Al Forum economico mondiale di Davos (WEF) la Svizzera ufficiale non tratterà con il presidente americano Donald Trump di dazi e di prezzi dei farmaci: lo afferma Guy Parmelin, presidente della Confederazione per il 2026.

(Keystone-ATS) “Il presidente Trump utilizzerà il WEF come piattaforma per diffondere i suoi messaggi e incontrerà numerosi capi di stato”, osserva il 66enne in un’intervista pubblicata oggi dalla SonntagsZeitung (SZ). “Probabilmente avremo anche modo di parlare. A Davos però non ci saranno negoziati tra gli Stati Uniti e la Svizzera. Possiamo comunque comunicargli che siamo pronti per il passo successivo, ovvero la conclusione di un accordo vincolante sui dazi doganali”.

“Diverse aziende farmaceutiche hanno stipulato accordi con il governo statunitense. Ciò non ha nulla a che vedere con la dichiarazione d’intenti che la Svizzera ha firmato con gli Stati Uniti in novembre”, sottolinea il ministro dell’economia. “Si tratta di due cose distinte. A ciò si aggiunge il fatto che abbiamo negoziato un’aliquota doganale massima generale del 15%, che si applicherebbe anche ai prodotti farmaceutici.

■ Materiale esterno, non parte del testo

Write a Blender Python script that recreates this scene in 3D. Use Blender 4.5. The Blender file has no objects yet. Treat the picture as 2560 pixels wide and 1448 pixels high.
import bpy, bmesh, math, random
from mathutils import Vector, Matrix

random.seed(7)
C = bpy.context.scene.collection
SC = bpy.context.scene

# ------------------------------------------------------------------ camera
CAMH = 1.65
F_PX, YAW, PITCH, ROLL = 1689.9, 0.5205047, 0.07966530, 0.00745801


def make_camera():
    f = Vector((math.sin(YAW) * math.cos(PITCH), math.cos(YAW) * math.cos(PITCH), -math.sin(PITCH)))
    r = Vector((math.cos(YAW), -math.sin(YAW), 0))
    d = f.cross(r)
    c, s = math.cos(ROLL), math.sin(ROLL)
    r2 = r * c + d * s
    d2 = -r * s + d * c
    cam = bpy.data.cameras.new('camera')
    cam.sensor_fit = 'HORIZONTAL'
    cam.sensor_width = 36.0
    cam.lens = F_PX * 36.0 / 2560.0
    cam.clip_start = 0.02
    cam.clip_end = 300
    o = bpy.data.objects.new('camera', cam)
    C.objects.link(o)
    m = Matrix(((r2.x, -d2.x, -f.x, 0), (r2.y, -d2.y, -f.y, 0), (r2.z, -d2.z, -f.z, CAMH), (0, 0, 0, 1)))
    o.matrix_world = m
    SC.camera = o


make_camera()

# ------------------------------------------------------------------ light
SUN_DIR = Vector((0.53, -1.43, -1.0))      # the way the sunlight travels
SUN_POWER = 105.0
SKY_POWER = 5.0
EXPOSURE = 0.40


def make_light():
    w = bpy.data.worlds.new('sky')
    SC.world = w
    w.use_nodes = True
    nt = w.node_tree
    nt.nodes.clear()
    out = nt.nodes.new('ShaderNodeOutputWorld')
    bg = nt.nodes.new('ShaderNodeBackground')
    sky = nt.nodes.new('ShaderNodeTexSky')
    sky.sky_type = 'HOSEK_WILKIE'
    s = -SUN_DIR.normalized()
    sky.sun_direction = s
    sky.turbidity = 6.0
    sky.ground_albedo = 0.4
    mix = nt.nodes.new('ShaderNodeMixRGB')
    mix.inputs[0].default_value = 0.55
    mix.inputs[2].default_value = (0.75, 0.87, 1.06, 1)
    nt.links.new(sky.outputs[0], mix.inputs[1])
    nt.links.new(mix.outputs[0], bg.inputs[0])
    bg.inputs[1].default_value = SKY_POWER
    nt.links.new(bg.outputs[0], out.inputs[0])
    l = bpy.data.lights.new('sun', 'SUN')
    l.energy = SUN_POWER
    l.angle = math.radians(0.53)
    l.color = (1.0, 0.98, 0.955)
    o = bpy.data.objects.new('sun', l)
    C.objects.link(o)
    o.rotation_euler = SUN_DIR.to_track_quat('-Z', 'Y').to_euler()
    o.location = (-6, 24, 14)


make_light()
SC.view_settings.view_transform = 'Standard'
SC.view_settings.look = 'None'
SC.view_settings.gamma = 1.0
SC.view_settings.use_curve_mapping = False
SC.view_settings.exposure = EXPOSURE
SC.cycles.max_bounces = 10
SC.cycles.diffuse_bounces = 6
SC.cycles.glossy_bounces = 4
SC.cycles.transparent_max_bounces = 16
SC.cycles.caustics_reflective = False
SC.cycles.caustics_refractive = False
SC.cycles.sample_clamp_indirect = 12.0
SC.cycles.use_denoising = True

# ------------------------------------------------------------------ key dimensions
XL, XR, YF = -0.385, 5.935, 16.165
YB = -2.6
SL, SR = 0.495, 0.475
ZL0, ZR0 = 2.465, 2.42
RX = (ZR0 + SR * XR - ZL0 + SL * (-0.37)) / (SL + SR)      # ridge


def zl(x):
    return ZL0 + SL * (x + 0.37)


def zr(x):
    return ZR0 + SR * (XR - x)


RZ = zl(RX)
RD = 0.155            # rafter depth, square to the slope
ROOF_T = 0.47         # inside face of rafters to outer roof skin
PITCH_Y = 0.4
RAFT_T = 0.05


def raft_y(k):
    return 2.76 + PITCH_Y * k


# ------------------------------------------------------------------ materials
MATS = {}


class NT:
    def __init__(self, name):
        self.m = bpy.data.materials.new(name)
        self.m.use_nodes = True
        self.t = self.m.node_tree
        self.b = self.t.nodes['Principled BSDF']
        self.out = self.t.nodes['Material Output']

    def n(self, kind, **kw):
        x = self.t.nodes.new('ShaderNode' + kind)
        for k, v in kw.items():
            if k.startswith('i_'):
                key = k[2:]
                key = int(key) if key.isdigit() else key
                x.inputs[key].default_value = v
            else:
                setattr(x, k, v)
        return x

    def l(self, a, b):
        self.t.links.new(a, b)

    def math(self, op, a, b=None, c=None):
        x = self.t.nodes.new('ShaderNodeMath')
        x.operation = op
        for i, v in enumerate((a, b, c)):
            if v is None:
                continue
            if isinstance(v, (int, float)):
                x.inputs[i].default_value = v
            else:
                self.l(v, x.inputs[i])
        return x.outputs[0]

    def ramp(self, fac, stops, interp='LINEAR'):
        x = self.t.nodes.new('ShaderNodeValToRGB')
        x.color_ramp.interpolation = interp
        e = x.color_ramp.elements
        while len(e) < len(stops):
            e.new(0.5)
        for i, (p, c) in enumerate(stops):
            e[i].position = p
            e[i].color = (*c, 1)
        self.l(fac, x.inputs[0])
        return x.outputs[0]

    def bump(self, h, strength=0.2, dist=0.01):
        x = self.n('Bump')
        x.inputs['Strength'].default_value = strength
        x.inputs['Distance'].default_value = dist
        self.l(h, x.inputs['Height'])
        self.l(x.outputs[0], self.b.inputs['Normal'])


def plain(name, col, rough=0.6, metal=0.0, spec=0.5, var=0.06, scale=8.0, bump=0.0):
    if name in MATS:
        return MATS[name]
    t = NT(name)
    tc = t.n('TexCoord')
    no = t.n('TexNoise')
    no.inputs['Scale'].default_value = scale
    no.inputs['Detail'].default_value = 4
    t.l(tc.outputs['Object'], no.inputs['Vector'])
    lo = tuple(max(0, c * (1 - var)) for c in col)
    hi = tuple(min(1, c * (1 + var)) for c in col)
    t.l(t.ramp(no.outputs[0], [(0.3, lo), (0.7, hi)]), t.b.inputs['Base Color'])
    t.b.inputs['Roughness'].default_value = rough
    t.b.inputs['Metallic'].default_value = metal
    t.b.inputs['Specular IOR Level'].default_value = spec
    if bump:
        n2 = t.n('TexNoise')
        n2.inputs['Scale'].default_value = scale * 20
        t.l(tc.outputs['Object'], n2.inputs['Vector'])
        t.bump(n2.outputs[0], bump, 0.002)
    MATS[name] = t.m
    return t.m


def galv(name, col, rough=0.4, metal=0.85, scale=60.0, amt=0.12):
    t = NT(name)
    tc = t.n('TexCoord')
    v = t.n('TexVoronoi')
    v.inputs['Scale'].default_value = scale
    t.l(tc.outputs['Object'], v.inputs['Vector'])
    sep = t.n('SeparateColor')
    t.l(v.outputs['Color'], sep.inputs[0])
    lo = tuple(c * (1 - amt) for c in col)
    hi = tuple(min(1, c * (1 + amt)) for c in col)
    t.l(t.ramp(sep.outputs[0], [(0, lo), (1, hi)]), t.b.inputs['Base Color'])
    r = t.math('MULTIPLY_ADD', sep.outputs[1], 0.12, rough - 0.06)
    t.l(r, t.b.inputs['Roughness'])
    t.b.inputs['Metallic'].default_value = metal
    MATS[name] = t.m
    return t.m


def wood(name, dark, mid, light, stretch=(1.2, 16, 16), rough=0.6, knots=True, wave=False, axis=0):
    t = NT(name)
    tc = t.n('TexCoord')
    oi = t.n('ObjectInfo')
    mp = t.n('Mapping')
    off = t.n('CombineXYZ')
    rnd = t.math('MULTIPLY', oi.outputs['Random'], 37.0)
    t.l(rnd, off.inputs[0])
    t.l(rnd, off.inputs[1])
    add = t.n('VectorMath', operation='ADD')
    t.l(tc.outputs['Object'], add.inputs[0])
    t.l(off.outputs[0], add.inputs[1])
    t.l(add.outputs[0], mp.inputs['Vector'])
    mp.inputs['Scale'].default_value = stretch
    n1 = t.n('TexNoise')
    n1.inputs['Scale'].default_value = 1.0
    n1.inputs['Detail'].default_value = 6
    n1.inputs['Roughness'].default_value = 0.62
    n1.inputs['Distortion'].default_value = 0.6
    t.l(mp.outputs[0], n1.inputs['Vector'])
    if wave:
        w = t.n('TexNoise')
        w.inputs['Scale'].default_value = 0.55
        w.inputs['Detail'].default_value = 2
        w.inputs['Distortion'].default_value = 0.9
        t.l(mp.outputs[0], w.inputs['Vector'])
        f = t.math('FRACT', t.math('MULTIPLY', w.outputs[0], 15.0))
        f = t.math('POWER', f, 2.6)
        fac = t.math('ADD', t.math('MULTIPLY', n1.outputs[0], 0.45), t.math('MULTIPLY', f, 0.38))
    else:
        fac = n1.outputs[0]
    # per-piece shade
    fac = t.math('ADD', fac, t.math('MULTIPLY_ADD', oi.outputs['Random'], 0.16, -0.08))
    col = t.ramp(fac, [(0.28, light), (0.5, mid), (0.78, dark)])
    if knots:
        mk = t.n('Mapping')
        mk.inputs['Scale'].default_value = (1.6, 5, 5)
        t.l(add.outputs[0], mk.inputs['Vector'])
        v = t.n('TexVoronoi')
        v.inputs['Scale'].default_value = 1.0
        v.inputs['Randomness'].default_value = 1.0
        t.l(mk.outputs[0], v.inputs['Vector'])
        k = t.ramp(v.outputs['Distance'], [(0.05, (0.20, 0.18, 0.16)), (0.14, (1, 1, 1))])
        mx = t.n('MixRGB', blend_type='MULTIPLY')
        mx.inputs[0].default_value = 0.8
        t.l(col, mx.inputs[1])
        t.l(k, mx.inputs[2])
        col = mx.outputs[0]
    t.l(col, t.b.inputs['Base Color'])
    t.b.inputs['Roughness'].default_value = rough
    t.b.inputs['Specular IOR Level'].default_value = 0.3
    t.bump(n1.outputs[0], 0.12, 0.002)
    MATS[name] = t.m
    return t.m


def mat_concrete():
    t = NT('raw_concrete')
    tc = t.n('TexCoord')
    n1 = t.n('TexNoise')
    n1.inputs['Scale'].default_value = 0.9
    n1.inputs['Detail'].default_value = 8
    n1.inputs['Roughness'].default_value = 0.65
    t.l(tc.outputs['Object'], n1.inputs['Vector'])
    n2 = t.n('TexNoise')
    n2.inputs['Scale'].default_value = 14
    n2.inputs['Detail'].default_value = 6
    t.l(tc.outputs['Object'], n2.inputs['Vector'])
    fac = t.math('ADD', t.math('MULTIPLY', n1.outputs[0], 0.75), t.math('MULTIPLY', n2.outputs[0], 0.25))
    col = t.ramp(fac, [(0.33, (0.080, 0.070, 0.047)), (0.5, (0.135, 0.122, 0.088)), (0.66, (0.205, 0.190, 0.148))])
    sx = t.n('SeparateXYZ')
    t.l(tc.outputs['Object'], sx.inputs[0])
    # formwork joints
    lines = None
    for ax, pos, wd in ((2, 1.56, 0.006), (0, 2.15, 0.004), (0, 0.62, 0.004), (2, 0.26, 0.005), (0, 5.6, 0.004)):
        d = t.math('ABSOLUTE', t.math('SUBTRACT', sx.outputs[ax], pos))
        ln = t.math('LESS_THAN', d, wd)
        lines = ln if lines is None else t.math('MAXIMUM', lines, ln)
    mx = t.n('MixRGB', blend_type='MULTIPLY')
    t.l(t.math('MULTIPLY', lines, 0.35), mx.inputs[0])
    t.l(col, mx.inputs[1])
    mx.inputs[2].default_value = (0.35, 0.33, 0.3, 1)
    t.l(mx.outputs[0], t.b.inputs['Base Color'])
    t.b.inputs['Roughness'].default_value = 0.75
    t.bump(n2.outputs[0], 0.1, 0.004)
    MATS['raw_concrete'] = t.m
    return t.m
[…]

Attualmente l’aliquota è pari allo zero per cento”.

Intanto però – fanno presente i giornalisti del domenicale – il CEO di Roche Thomas Schinecker ha detto che gli svizzeri dovranno pagare di più per i farmaci, per compensare i prezzi in calo tariffario negli Usa. “La consigliera federale Elisabeth Baume-Schneider ed io abbiamo istituito un gruppo di lavoro dedicato al settore farmaceutico, che inizierà presto la sua attività”, replica l’intervistato. “Il suo obiettivo è migliorare le condizioni del nostro polo economico per l’industria farmaceutica. Allo stesso tempo, però, i costi sanitari in Svizzera non dovrebbero aumentare ulteriormente. Potremmo, ad esempio, investire di più nella ricerca. Ma lo ammetto: è come cercare la quadratura del cerchio”.

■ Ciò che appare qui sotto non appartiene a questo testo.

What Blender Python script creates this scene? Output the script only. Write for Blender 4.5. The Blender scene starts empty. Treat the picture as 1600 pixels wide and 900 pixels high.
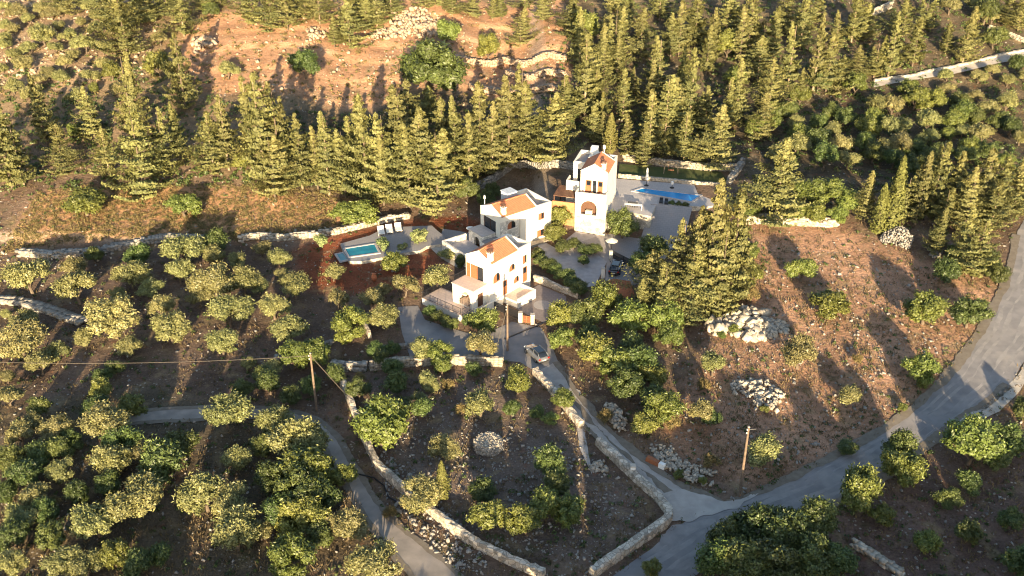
import bpy, bmesh, math, random
import numpy as np
from mathutils import Vector, Matrix

random.seed(7)
RNG = np.random.default_rng(11)
C = bpy.context.scene.collection
SC = bpy.context.scene
R = math.radians

# ------------------------------------------------------------------ camera, world, sun, exposure
CAM_H, FPX, PITCH = 70.0, 1600.0, R(29.0)
cam_d = bpy.data.cameras.new('camera')
cam_d.sensor_width = 36.0
cam_d.lens = 36.0 * FPX / 1600.0
cam_d.clip_start, cam_d.clip_end = 1.0, 3000.0
cam = bpy.data.objects.new('camera', cam_d)
C.objects.link(cam)
cam.location = (0, 0, CAM_H)
cam.rotation_euler = (R(90) - PITCH, 0, 0)
SC.camera = cam

SUN_EL, SUN_AZ = R(11.0), R(2.0)          # light travels towards +Y, leaning a little to -X
world = bpy.data.worlds.new('World')
SC.world = world
world.use_nodes = True
wn = world.node_tree
sky = wn.nodes.new('ShaderNodeTexSky')
sky.sky_type = 'NISHITA'
sky.sun_disc = False
sky.sun_elevation = SUN_EL
sky.sun_rotation = R(180) - SUN_AZ
wn.links.new(sky.outputs[0], wn.nodes['Background'].inputs[0])
wn.nodes['Background'].inputs[1].default_value = 0.10
sun_d = bpy.data.lights.new('sun', 'SUN')
sun_d.energy = 5.0
sun_d.angle = R(0.5)
sun_d.color = (1.0, 0.79, 0.49)
sun = bpy.data.objects.new('sun', sun_d)
C.objects.link(sun)
ld = Vector((-math.sin(SUN_AZ) * math.cos(SUN_EL), math.cos(SUN_AZ) * math.cos(SUN_EL), -math.sin(SUN_EL)))
sun.rotation_euler = ld.to_track_quat('-Z', 'Y').to_euler()
sun.location = (0, -50, 120)
SC.view_settings.view_transform = 'Standard'
SC.view_settings.look = 'None'
SC.view_settings.exposure = 1.75
SC.view_settings.gamma = 1.0
SC.cycles.pixel_filter_type = 'BLACKMAN_HARRIS'
SC.cycles.filter_width = 1.1
SC.view_settings.use_curve_mapping = False

# ------------------------------------------------------------------ terrain height
def sstep(a, b, x):
    t = np.clip((x - a) / (b - a), 0, 1)
    return t * t * (3 - 2 * t)

_ph = np.random.default_rng(5).uniform(0, 6.28, (8,))
def wob(x, y, s):
    return (np.sin(x / s + _ph[0]) * np.cos(y / (1.13 * s) + _ph[1]) + .6 * np.sin((x + 1.7 * y) / (1.9 * s) + _ph[2])
            + .5 * np.cos((1.4 * x - y) / (.8 * s) + _ph[3]))

def terr(x, y):
    x = np.asarray(x, float); y = np.asarray(y, float)
    foot = 145 + 8 * sstep(-40, -31, x) + 17 * sstep(-16, -2, x) + 12 * sstep(8, 26, x)
    d = y - foot + 2.0 * wob(x, y, 17.0) * .5
    soft = 4.0 * np.log1p(np.exp(np.clip(d / 4.0, -30, 30)))
    z = .21 * soft - .12 * np.maximum(0, soft - 130)
    # the raised ground behind the right-hand retaining walls
    z = z + 3.0 * sstep(140, 152, y) * sstep(2, 8, x) * (1 - sstep(24, 36, x))
    # the brown field and the road beside it climb gently away
    z = z + 3.4 * np.clip((y - 92) / 56, 0, 1) * sstep(24, 36, x)
    # stepped terraces on the open hillside
    m = sstep(-75, -60, x) * (1 - sstep(14, 24, x)) * sstep(180, 186, y)
    ph = (y + 1.2 * wob(x, y, 11.0)) / 7.5
    fr = ph - np.floor(ph)
    z = z + m * 7.5 * .2 * (sstep(.72, .95, fr) - fr) * .3
    # low stone bank to the left of the turquoise pool
    z = z + 1.0 * sstep(139.5, 141, y + .6 * wob(x, y, 6.0)) * (1 - sstep(-42, -35, x))
    # small undulation away from the house plots and the roads
    site = sstep(-38, -46, x) + sstep(50, 58, x) * sstep(150, 170, y) + sstep(172, 182, y) 
    z = z + .22 * np.clip(site, 0, 1) * wob(x, y, 5.5)
    return z

def ray(px, py):
    cx = (px - 800) / FPX; cy = (450 - py) / FPX
    d = np.array([cx, math.cos(PITCH) + cy * math.sin(PITCH), -math.sin(PITCH) + cy * math.cos(PITCH)])
    return d

def at(px, py, z=None, dz=0.0):
    """point of the place seen at a photo pixel: on the terrain (+dz), or on the level z"""
    d = ray(px, py)
    if z is not None:
        t = (z - CAM_H) / d[2]
        return np.array([d[0] * t, d[1] * t, z])
    if d[2] > -.02: return None
    lo, hi = 40.0, 420.0
    ts = np.linspace(lo, hi, 260)
    h = CAM_H + d[2] * ts - terr(d[0] * ts, d[1] * ts) - dz
    idx = np.nonzero(h < 0)[0]
    if len(idx) == 0: return None
    a = ts[idx[0] - 1] if idx[0] > 0 else lo
    b = ts[idx[0]]
    for _ in range(24):
        m = .5 * (a + b)
        if CAM_H + d[2] * m - float(terr(d[0] * m, d[1] * m)) - dz < 0: b = m
        else: a = m
    return np.array([d[0] * b, d[1] * b, CAM_H + d[2] * b])

def ppm(p):
    """pixels of the photo per metre, and cosine of the look-down angle, at a point"""
    q = p - np.array([0, 0, CAM_H])
    depth = q[1] * math.cos(PITCH) - q[2] * math.sin(PITCH)
    return FPX / depth, math.cos(math.atan2(-q[2], math.hypot(q[0], q[1])))

def inpoly(x, y, poly):
    x = np.asarray(x, float); y = np.asarray(y, float)
    r = np.zeros(x.shape, bool)
    n = len(poly)
    for i in range(n):
        x0, y0 = poly[i][:2]; x1, y1 = poly[(i + 1) % n][:2]
        c = ((y0 > y) != (y1 > y)) & (x < (x1 - x0) * (y - y0) / ((y1 - y0) + 1e-12) + x0)
        r ^= c
    return r

def wpoly(pts): return [at(px, py) for px, py in pts]

def seg_dist(x, y, line):
    d = np.full(np.shape(x), 1e9)
    for i in range(len(line) - 1):
        ax, ay = line[i][:2]; bx, by = line[i + 1][:2]
        vx, vy = bx - ax, by - ay
        t = np.clip(((x - ax) * vx + (y - ay) * vy) / (vx * vx + vy * vy + 1e-9), 0, 1)
        d = np.minimum(d, np.hypot(x - ax - t * vx, y - ay - t * vy))
    return d

# ------------------------------------------------------------------ materials
def mat(name, col, col2=None, scale=3.0, rough=.8, bump=0.0, bscale=20.0, island=0.0, objvar=0.0, spec=.3, metal=0.0,
        trans=0.0, detail=4.0, coat=0.0, dirt=None, huevar=1.0):
    m = bpy.data.materials.new(name)
    m.use_nodes = True
    nt = m.node_tree; N = nt.nodes; L = nt.links
    b = N['Principled BSDF']
    b.inputs['Roughness'].default_value = rough
    b.inputs['Specular IOR Level'].default_value = spec
    b.inputs['Metallic'].default_value = metal
    if coat: b.inputs['Coat Weight'].default_value = coat
    tc = N.new('ShaderNodeTexCoord')
    nz = N.new('ShaderNodeTexNoise'); nz.inputs['Scale'].default_value = scale; nz.inputs['Detail'].default_value = detail
    L.new(tc.outputs['Object'], nz.inputs['Vector'])
    mx = N.new('ShaderNodeMix'); mx.data_type = 'RGBA'
    c2 = col2 or tuple(v * .8 for v in col)
    mx.inputs[6].default_value = (*col, 1); mx.inputs[7].default_value = (*c2, 1)
    rp = N.new('ShaderNodeMapRange'); rp.inputs[1].default_value = .35; rp.inputs[2].default_value = .65
    L.new(nz.outputs[0], rp.inputs[0]); L.new(rp.outputs[0], mx.inputs[0])
    out = mx.outputs[2]
    if dirt:
        n2 = N.new('ShaderNodeTexNoise'); n2.inputs['Scale'].default_value = dirt[1]; n2.inputs['Detail'].default_value = 8
        L.new(tc.outputs['Object'], n2.inputs['Vector'])
        r2 = N.new('ShaderNodeMapRange'); r2.inputs[1].default_value = .52; r2.inputs[2].default_value = .72
        r2.inputs[4].default_value = dirt[2]
        L.new(n2.outputs[0], r2.inputs[0])
        m2 = N.new('ShaderNodeMix'); m2.data_type = 'RGBA'
        L.new(r2.outputs[0], m2.inputs[0]); L.new(out, m2.inputs[6]); m2.inputs[7].default_value = (*dirt[0], 1)
        out = m2.outputs[2]
    if island or objvar:
        hs = N.new('ShaderNodeHueSaturation')
        L.new(out, hs.inputs['Color'])
        val = None
        if island:
            g = N.new('ShaderNodeNewGeometry')
            r = N.new('ShaderNodeMapRange'); r.inputs[3].default_value = 1 - island; r.inputs[4].default_value = 1 + island
            L.new(g.outputs['Random Per Island'], r.inputs[0]); val = r.outputs[0]
        if objvar:
            oi = N.new('ShaderNodeObjectInfo')
            r = N.new('ShaderNodeMapRange'); r.inputs[3].default_value = 1 - objvar; r.inputs[4].default_value = 1 + objvar
            L.new(oi.outputs['Random'], r.inputs[0])
            r2 = N.new('ShaderNodeMapRange'); r2.inputs[3].default_value = .5 - .022 * huevar; r2.inputs[4].default_value = .5 + .026 * huevar
            ma = N.new('ShaderNodeMath'); ma.operation = 'FRACT'
            mm = N.new('ShaderNodeMath'); mm.operation = 'MULTIPLY'; mm.inputs[1].default_value = 7.31
            L.new(oi.outputs['Random'], mm.inputs[0]); L.new(mm.outputs[0], ma.inputs[0]); L.new(ma.outputs[0], r2.inputs[0])
            L.new(r2.outputs[0], hs.inputs['Hue'])
            if val is None: val = r.outputs[0]
            else:
                mu = N.new('ShaderNodeMath'); mu.operation = 'MULTIPLY'
                L.new(val, mu.inputs[0]); L.new(r.outputs[0], mu.inputs[1]); val = mu.outputs[0]
        L.new(val, hs.inputs['Value'])
        out = hs.outputs[0]
    L.new(out, b.inputs['Base Color'])
    if bump:
        bn = N.new('ShaderNodeTexNoise'); bn.inputs['Scale'].default_value = bscale; bn.inputs['Detail'].default_value = 5
        L.new(tc.outputs['Object'], bn.inputs['Vector'])
        bp = N.new('ShaderNodeBump'); bp.inputs['Strength'].default_value = bump; bp.inputs['Distance'].default_value = .1
        L.new(bn.outputs[0], bp.inputs['Height']); L.new(bp.outputs[0], b.inputs['Normal'])
    if trans:
        tr = N.new('ShaderNodeBsdfTranslucent'); L.new(out, tr.inputs['Color'])
        ms = N.new('ShaderNodeMixShader'); ms.inputs[0].default_value = trans
        L.new(b.outputs[0], ms.inputs[1]); L.new(tr.outputs[0], ms.inputs[2])
        L.new(ms.outputs[0], N['Material Output'].inputs['Surface'])
    return m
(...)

Altro momento importante per il paese sarà il voto, in giugno, sull’iniziativa dell’UDC “No a una Svizzera da 10 milioni”. “Il Consiglio federale ritiene che essa sia troppo rigida”, dice a questo proposito l’esponente democentrista. “Ne illustreremo i rischi che comporta. La Svizzera ha sempre orientato l’immigrazione in funzione dell’economia e ne ha tratto vantaggio. Già oggi, a causa del calo delle nascite e dell’invecchiamento della popolazione, l’economia ha difficoltà a trovare manodopera qualificata. L’iniziativa la limiterebbe, ad esempio nel reclutamento di personale altamente qualificato. Per questo motivo il Consiglio federale si opporrà all’iniziativa”, prosegue. “Il mio collega Beat Jans ha il comando sul tema. Ma considerando i rischi che l’iniziativa comporta per l’economia anch’io mi impegnerò in prima persona”.

Per quanto riguarda i rapporti con l’Ue, il politico vodese ribadisce di puntare sulla continuità. “I partiti e l’esecutivo non hanno lo stesso ruolo. Ho sempre difeso la posizione del Consiglio federale. Nel 2021 ho dichiarato a Bruxelles, a nome del Consiglio federale, che non avremmo firmato l’accordo quadro allora in discussione. Difenderò anche la posizione del governo sui nuovi accordi. Per il Consiglio federale i vantaggi del nuovo pacchetto prevalgono: vogliamo stabilizzare le relazioni con l’Ue”, conclude.